**Stated problem**
Verbatim output of all the material below is required.

**Given material**
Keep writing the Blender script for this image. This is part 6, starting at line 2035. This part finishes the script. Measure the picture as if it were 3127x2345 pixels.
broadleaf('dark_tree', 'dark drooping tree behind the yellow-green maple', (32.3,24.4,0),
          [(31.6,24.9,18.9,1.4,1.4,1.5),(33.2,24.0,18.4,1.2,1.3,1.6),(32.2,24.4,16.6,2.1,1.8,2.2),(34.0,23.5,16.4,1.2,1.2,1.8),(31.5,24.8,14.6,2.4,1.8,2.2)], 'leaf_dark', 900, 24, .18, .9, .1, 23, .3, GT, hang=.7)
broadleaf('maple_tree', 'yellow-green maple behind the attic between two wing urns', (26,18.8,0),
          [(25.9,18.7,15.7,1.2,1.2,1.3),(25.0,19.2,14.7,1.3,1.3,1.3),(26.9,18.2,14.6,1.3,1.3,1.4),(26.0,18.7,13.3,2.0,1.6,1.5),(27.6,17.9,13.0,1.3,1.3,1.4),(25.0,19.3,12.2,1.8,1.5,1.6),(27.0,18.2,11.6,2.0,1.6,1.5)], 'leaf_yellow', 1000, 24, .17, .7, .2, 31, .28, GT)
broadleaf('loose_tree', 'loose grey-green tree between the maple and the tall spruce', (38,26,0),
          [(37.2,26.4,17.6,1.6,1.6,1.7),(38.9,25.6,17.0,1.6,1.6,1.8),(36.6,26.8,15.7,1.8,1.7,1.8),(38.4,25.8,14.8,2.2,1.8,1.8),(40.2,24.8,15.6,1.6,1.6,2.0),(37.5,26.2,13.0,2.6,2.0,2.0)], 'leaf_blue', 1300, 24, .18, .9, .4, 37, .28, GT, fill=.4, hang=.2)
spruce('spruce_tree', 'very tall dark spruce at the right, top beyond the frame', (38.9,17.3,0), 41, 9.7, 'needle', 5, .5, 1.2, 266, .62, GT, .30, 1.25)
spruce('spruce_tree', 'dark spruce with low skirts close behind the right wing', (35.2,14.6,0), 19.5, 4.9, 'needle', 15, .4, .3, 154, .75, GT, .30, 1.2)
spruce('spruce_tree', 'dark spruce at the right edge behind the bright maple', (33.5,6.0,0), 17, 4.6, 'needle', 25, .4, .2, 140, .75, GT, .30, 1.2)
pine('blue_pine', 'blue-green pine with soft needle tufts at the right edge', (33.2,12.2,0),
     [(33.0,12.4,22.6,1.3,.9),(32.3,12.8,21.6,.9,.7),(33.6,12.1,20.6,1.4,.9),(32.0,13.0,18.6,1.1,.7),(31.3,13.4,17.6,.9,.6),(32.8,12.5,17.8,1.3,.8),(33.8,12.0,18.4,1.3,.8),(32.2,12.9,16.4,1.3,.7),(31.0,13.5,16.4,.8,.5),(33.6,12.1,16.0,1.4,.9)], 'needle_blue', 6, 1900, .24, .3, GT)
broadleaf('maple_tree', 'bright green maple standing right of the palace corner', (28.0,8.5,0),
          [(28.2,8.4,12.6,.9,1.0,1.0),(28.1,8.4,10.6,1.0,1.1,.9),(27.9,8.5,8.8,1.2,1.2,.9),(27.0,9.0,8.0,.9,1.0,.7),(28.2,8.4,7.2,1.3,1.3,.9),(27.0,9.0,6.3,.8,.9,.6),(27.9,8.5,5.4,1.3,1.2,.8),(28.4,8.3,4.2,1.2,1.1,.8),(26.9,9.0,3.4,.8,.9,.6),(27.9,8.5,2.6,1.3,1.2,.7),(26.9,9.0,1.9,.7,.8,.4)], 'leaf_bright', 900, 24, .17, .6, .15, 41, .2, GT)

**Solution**
Keep writing the Blender script for this image. This is part 6, starting at line 2035. This part finishes the script. Measure the picture as if it were 3127x2345 pixels.
broadleaf('dark_tree', 'dark drooping tree behind the yellow-green maple', (32.3,24.4,0),
          [(31.6,24.9,18.9,1.4,1.4,1.5),(33.2,24.0,18.4,1.2,1.3,1.6),(32.2,24.4,16.6,2.1,1.8,2.2),(34.0,23.5,16.4,1.2,1.2,1.8),(31.5,24.8,14.6,2.4,1.8,2.2)], 'leaf_dark', 900, 24, .18, .9, .1, 23, .3, GT, hang=.7)
broadleaf('maple_tree', 'yellow-green maple behind the attic between two wing urns', (26,18.8,0),
          [(25.9,18.7,15.7,1.2,1.2,1.3),(25.0,19.2,14.7,1.3,1.3,1.3),(26.9,18.2,14.6,1.3,1.3,1.4),(26.0,18.7,13.3,2.0,1.6,1.5),(27.6,17.9,13.0,1.3,1.3,1.4),(25.0,19.3,12.2,1.8,1.5,1.6),(27.0,18.2,11.6,2.0,1.6,1.5)], 'leaf_yellow', 1000, 24, .17, .7, .2, 31, .28, GT)
broadleaf('loose_tree', 'loose grey-green tree between the maple and the tall spruce', (38,26,0),
          [(37.2,26.4,17.6,1.6,1.6,1.7),(38.9,25.6,17.0,1.6,1.6,1.8),(36.6,26.8,15.7,1.8,1.7,1.8),(38.4,25.8,14.8,2.2,1.8,1.8),(40.2,24.8,15.6,1.6,1.6,2.0),(37.5,26.2,13.0,2.6,2.0,2.0)], 'leaf_blue', 1300, 24, .18, .9, .4, 37, .28, GT, fill=.4, hang=.2)
spruce('spruce_tree', 'very tall dark spruce at the right, top beyond the frame', (38.9,17.3,0), 41, 9.7, 'needle', 5, .5, 1.2, 266, .62, GT, .30, 1.25)
spruce('spruce_tree', 'dark spruce with low skirts close behind the right wing', (35.2,14.6,0), 19.5, 4.9, 'needle', 15, .4, .3, 154, .75, GT, .30, 1.2)
spruce('spruce_tree', 'dark spruce at the right edge behind the bright maple', (33.5,6.0,0), 17, 4.6, 'needle', 25, .4, .2, 140, .75, GT, .30, 1.2)
pine('blue_pine', 'blue-green pine with soft needle tufts at the right edge', (33.2,12.2,0),
     [(33.0,12.4,22.6,1.3,.9),(32.3,12.8,21.6,.9,.7),(33.6,12.1,20.6,1.4,.9),(32.0,13.0,18.6,1.1,.7),(31.3,13.4,17.6,.9,.6),(32.8,12.5,17.8,1.3,.8),(33.8,12.0,18.4,1.3,.8),(32.2,12.9,16.4,1.3,.7),(31.0,13.5,16.4,.8,.5),(33.6,12.1,16.0,1.4,.9)], 'needle_blue', 6, 1900, .24, .3, GT)
broadleaf('maple_tree', 'bright green maple standing right of the palace corner', (28.0,8.5,0),
          [(28.2,8.4,12.6,.9,1.0,1.0),(28.1,8.4,10.6,1.0,1.1,.9),(27.9,8.5,8.8,1.2,1.2,.9),(27.0,9.0,8.0,.9,1.0,.7),(28.2,8.4,7.2,1.3,1.3,.9),(27.0,9.0,6.3,.8,.9,.6),(27.9,8.5,5.4,1.3,1.2,.8),(28.4,8.3,4.2,1.2,1.1,.8),(26.9,9.0,3.4,.8,.9,.6),(27.9,8.5,2.6,1.3,1.2,.7),(26.9,9.0,1.9,.7,.8,.4)], 'leaf_bright', 900, 24, .17, .6, .15, 41, .2, GT)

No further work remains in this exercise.